I wanted:
- Something that looked really cool. As far as a wargaming table can ever be cool. But power to the geek and all that.
- Something that was modular, not necessarily for transportation, more for the ability to vary layout.
- Something that could be easily expanded to apocalypse size.
I decided that very rusty metal buildings on a concrete base would be a good look (and pretty easy to paint too), so that is what I went for. The one thing that I was unsure of was how I was going to tie the edges of the tiles together in a way that made them all completely interchangeable...
Roads! That was the answer. If I edged all sides of each tile with half a road, I would create a sort of city-grid system. Which I thought would be pretty Imperial really. That's how I'd do it if I was Albion's Planetary Governor anyway.
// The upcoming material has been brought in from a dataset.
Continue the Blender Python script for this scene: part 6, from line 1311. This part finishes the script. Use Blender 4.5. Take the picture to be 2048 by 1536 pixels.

So I used 3mm fibreboard (for the tile bases), self adhesive flooring tiles (for the road sections), and lots of builders' sand and pva glue. I didn't glue the buildings to the board for storage purposes, but I did try and paint rusty stains (as 'twere) on the baseboards to tie the buildings into the base. I think it worked: you can judge for yourself in the photos. Incidentally, on the subject of painting, I bought a GW spray gun to do this lot. Effing useless. I wouldn't bother. I reverted to decorating brushes and saved myself a whole lot of faffing.
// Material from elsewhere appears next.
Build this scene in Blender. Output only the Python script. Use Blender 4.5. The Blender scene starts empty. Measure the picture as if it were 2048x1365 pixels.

The buildings were painted brown, stippled with orange, and then drybrushed with gunmental colour. I used black spray and grey paint on the rest, and found some yellow spray paint to do my road markings...
And here are some WIP's and a final finished shot. Plus an in-game pic of my Killer Space Elves being beaten by Mark's Fishboyz. Bloomin 6th edition shooting. grrr..
Actually, it is probably worth saying that the play experience is MASSIVELY enhanced by having a good bit of scenery. I reckon anyway.